■ Task
Repeat exactly, and only, the lines from the one that contains "hz = .56 if" through the one that contains "tag(obj('wall_back', bm, M['deck']), kind='structure')", both ends included.

[Stored dataset items]
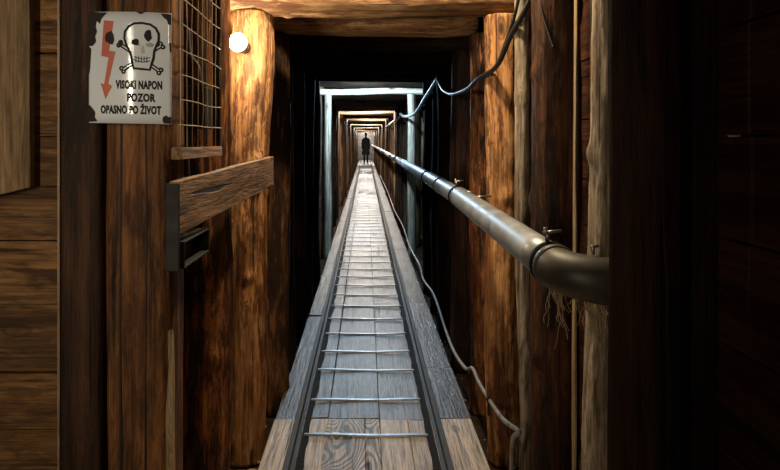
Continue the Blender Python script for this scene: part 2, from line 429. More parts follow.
bm = bmesh.new()     # left wall of the vestibule facing the camera
zs = [G, .14, .31, .486, .640, .825, .999, 1.145, 1.281, 1.509, 1.70, 1.88, 2.06, 2.25, 2.43, 2.61]
for a, b in zip(zs, zs[1:]): box(bm, -2.4, -.832 + random.uniform(-.004, .004), 1.90 + random.uniform(0, .006), 1.935, a + .0015, b - .0015, .001)
tag(obj('wall_left', bm, M['wall_plank'], bevel=.002), kind='structure')
bm = bmesh.new(); box(bm, -.834, -.828, 1.893, 1.945, G, 2.61, .001)  # added pale strip standing in for raw plank ends and a lit gap
tag(obj('lit_edge_strip_1', bm, M['sap']), kind='structure')
bm = bmesh.new()     # tunnel sides
def lag(bm, x0, x1, y0, y1, nrow, z0=G - .04, z1=2.02):
    for k in range(nrow):
        a = z0 + (z1 - z0) * k / nrow; b = z0 + (z1 - z0) * (k + 1) / nrow
        yy = y0
        while yy < y1 - .01:
            e = min(y1, yy + random.uniform(1.8, 3.0))
            box(bm, x0, x1, yy + .002, e - .002, a + .002, b - .002, .003)
            yy = e
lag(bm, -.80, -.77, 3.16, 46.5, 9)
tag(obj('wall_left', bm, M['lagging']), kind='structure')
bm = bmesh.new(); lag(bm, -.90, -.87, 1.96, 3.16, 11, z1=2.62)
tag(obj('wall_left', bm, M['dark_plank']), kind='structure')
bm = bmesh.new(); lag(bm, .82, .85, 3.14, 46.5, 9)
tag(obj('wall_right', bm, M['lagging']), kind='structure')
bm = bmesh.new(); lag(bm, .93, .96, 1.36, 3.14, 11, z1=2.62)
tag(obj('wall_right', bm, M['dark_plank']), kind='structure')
bm = bmesh.new()
zs = [G, .26, .47, .67, .875, 1.08, 1.28, 1.49, 1.72, 2.04, 2.34, 2.62]
for a, b in zip(zs, zs[1:]): box(bm, .700 + random.uniform(0, .004), .74, -1.5, 1.40, a + .002, b - .002, .001)
box(bm, .745, .765, -1.5, 1.44, G, 2.62)
tag(obj('wall_right', bm, M['dark_plank'], bevel=.002), kind='structure')
bm = bmesh.new()
yy = -1.5
while yy < 46.5:
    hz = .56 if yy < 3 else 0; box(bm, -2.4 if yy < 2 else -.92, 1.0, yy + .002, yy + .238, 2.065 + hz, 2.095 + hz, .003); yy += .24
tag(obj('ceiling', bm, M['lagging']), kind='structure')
bm = bmesh.new()
for k in range(9): box(bm, -.8, .85, 46.5, 46.53, G + k * .24, G + k * .24 + .236, .002)
tag(obj('wall_back', bm, M['deck']), kind='structure')

bm = bmesh.new()
for k in range(3): box(bm, -.92, 1.0, 3.10, 3.135, 2.03 + k * .2, 2.226 + k * .2, .002)
tag(obj('wall_front', bm, M['lagging']), kind='structure')
# plank walkway
bm = bmesh.new()
cols = [(-.415, -.285, .0), (-.283, -.172, .0), (-.170, .064, .0), (.066, .300, .0), (.302, .482, .0)]
rd = random.Random(5)
for ci, (x0, x1, _) in enumerate(cols):
    yy = 3.19 + rd.uniform(-.02, .02)
    if ci == 3: box(bm, .192, x1, .9, yy - .003, -.045, .001, .001, mat=1)
    box(bm, x0 - (.0 if ci != 2 else .004), x1 if ci != 3 else .190, .9, yy - .003, -.045, rd.uniform(-.001, .003), .001, mat=2 if ci == 2 else 1)
    box(bm, x0, x1, -1.5, .897, -.045, rd.uniform(-.002, .002), .001, mat=1)
    first = True
    while yy < 46:
        ln = rd.uniform(1.5, 2.8)
        if first and ci in (4, 0): ln = .72 if ci == 4 else 1.9
        first = False
        e = min(46.4, yy + ln)
        box(bm, x0 + rd.uniform(-.002, .003), x1 + rd.uniform(-.002, .001), yy + .002, e - .002, -.045, rd.uniform(-.003, .003), .0015, mat=0)
        yy = e
wk = obj('plank_walkway', bm, [M['deck'], M['deck_new'], M['deck_fig']], bevel=.002)
tag(wk, 'worn plank walkway running down the middle of the tunnel floor', 'walkway')

# rails: small mine rail with foot, web and head
def rail(xc, label):
    prof = [(-.021, 0), (.021, 0), (.021, .005), (.006, .010), (.005, .028), (.012, .032), (.012, .043), (.009, .046), (-.009, .046), (-.012, .043), (-.012, .032), (-.005, .028), (-.006, .010), (-.021, .005)]
    bm = bmesh.new(); prev = None
    yy = -1.5
    while yy <= 46.01:
        dx = .006 * noise.noise(Vector((yy * .35, xc * 9, 0)))
        ring = [bm.verts.new((p[0] + dx, yy, p[1])) for p in prof]
        if prev:
            for k in range(len(prof)):
                f = bm.faces.new((prev[k], prev[(k + 1) % len(prof)], ring[(k + 1) % len(prof)], ring[k])); f.material_index = 1 if k == (6 if xc < 0 else 8) else 0
        else: bm.faces.new(ring)
        prev = ring; yy += .5
    bm.faces.new(prev)
    return tag(obj('rail', bm, [M['rail_dark'], M['rail_top']], loc=(xc, 0, .003)), label, 'rail', 'mine rails on the walkway')
rail(-.298, 'narrow mine rail on the walkway side away from the pipe')
rail(.318, 'narrow mine rail on the walkway side below the pipe')
bm = bmesh.new()
for x0, x1, sg in ((-.272, -.243, 1), (.262, .292, -1)):
    prev = None; yy = -1.2
    while yy < 46:
        w = .010 * noise.noise(Vector((yy * 6, x0, 0)))
        a, b = (x0, x1 + w) if sg > 0 else (x0 + w, x1)
        ring = [bm.verts.new(p) for p in ((a, yy, .0035), (a, yy, .012 if sg > 0 else .006), (b, yy, .006 if sg > 0 else .012), (b, yy, .0035))]
        if prev:
            for k in range(4): bm.faces.new((prev[k], prev[(k + 1) % 4], ring[(k + 1) % 4], ring[k]))
        else: bm.faces.new(ring)
        prev = ring; yy += .08 if yy < 9 else .5
    bm.faces.new(prev)
tag(obj('coal_dust', bm, M['soot']), 'black coal dust packed along the inner sides of both rails', 'dust', kind='stuff')

# tie bars between the rails
def tie_mesh():
    bm = bmesh.new(); prev = None
    for i in range(13):
        t = i / 12; x = -.262 + t * .528
        yb = .010 * math.sin(t * 4) * .6; zb = .004 + .003 * math.sin(t * 7 + 1)
        w = .011 if 0 < i < 12 else .008
        ring = [bm.verts.new(p) for p in ((x, yb - w, zb), (x, yb - w * .75, zb + .007), (x, yb + w * .75, zb + .007), (x, yb + w, zb))]
        if prev:
            for k in range(4): bm.faces.new((prev[k], prev[(k + 1) % 4], ring[(k + 1) % 4], ring[k])).smooth = False
        else: bm.faces.new(ring)
        prev = ring
    bm.faces.new(prev); return bm
ys = [2.61, 3.00, 3.41, 3.85, 4.19]
while ys[-1] < 45.5: ys.append(ys[-1] + (.385 if ys[-1] < 30 else .8))
t0 = obj('tie_bar', tie_mesh(), M['tie'])
for i, yv in enumerate(ys):
    o = t0 if i == 0 else t0.copy()
    if i: COL.objects.link(o)
    o.location = (0, yv, .002); o.rotation_euler.z = random.uniform(-.022, .022)
    nm = ORD[i + 1] if i < 16 else None
    if i == 0: lb = 'steel tie bar crossing the walkway at the very bottom edge'
    elif i < 16: lb = f'steel tie bar between the rails, {ORD[i]} one up from the bottom of the photo'
    else: lb = 'steel tie bar between the rails, deep in the lit tunnel'
    tag(o, lb, 'tie bar', 'steel tie bars deep in the tunnel' if i >= 16 else 'steel tie bars on the walkway')

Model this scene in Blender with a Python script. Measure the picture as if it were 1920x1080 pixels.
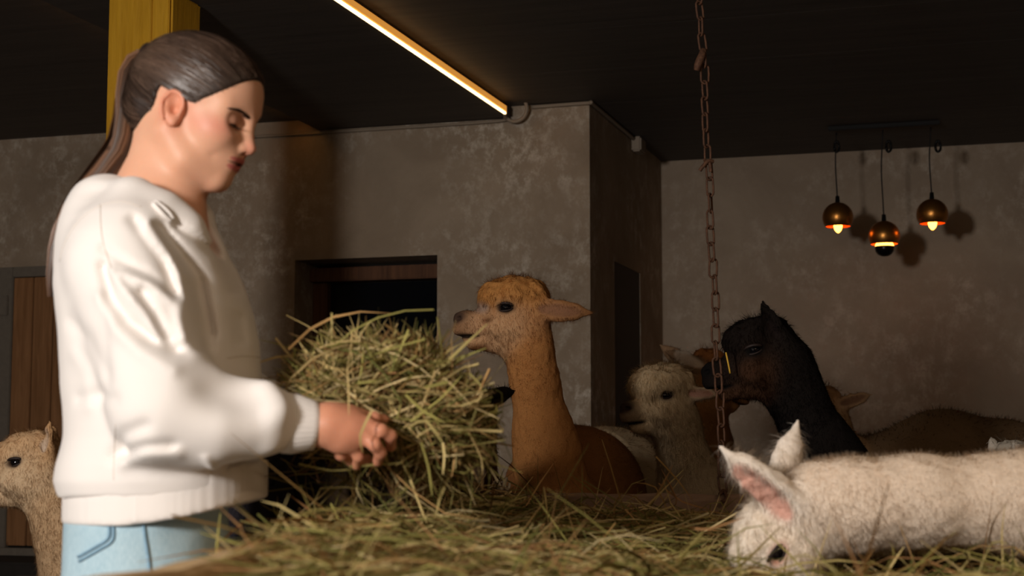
import bpy, bmesh, math, random
import numpy as np
from mathutils import Matrix, Vector

for _o in list(bpy.data.objects):
    bpy.data.objects.remove(_o, do_unlink=True)
SC = bpy.context.scene
COL = SC.collection
rng = np.random.default_rng(11)
random.seed(5)

# ------------------------------------------------------------------ camera
FPX = 3023.0                        # focal length in pixels of the 1920 frame
YAW, TILT = math.radians(17.05), math.radians(5.85)
CAM_Z = 1.05
cam_data = bpy.data.cameras.new('camera')
cam = bpy.data.objects.new('camera', cam_data)
COL.objects.link(cam)
cam.location = (0, 0, CAM_Z)
cam.rotation_euler = (math.pi / 2 + TILT, 0, YAW)
cam_data.sensor_width = 36.0
cam_data.lens = FPX / 1920 * 36
cam_data.dof.use_dof = True
cam_data.dof.focus_distance = 4.4
cam_data.dof.aperture_fstop = 5.6
cam_data.clip_start = 0.05
SC.camera = cam

# ------------------------------------------------------------------ world, exposure, key light
world = bpy.data.worlds.new('night')
SC.world = world
world.use_nodes = True
world.node_tree.nodes['Background'].inputs[0].default_value = (0.010, 0.012, 0.02, 1)
world.node_tree.nodes['Background'].inputs[1].default_value = 1.0
SC.view_settings.view_transform = 'Standard'
SC.view_settings.look = 'None'
SC.view_settings.gamma = 1.0
SC.view_settings.exposure = 0.0
SC.view_settings.use_curve_mapping = False

CY, SY = math.cos(YAW), math.sin(YAW)
def V2W(v):
    """view-aligned metres (right, forward, up; camera foot at 0,0) -> world"""
    a, b, c = v
    return Vector((CY * a - SY * b, SY * a + CY * b, c))

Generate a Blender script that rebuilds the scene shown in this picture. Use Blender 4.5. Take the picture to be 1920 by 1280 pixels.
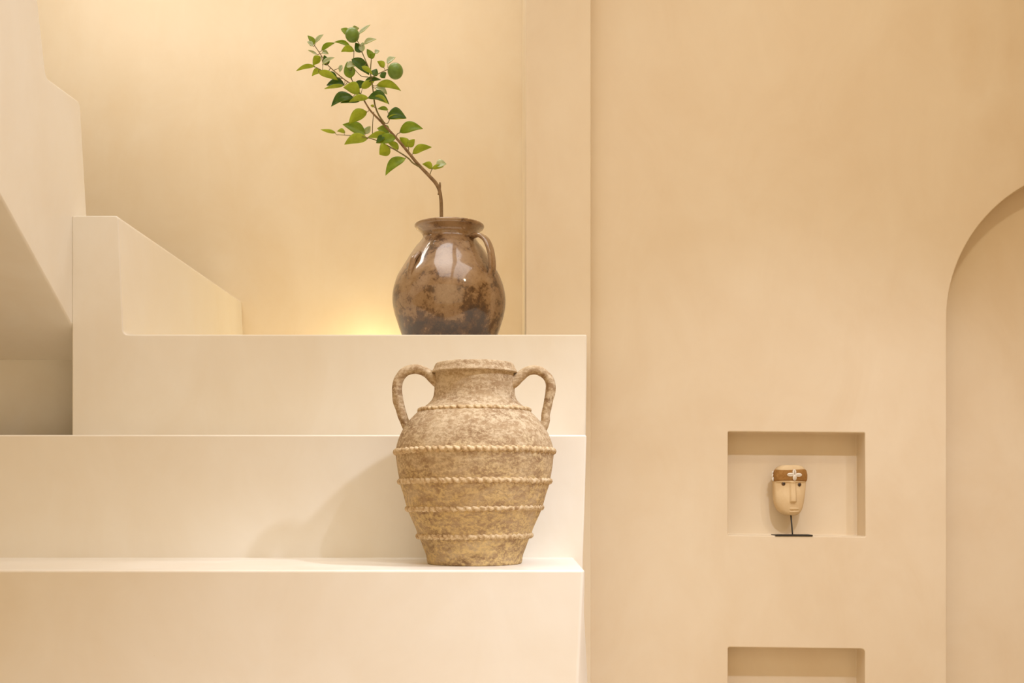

■ Solution
    hz = .56 if yy < 3 else 0; box(bm, -2.4 if yy < 2 else -.92, 1.0, yy + .002, yy + .238, 2.065 + hz, 2.095 + hz, .003); yy += .24
tag(obj('ceiling', bm, M['lagging']), kind='structure')
bm = bmesh.new()
for k in range(9): box(bm, -.8, .85, 46.5, 46.53, G + k * .24, G + k * .24 + .236, .002)
tag(obj('wall_back', bm, M['deck']), kind='structure')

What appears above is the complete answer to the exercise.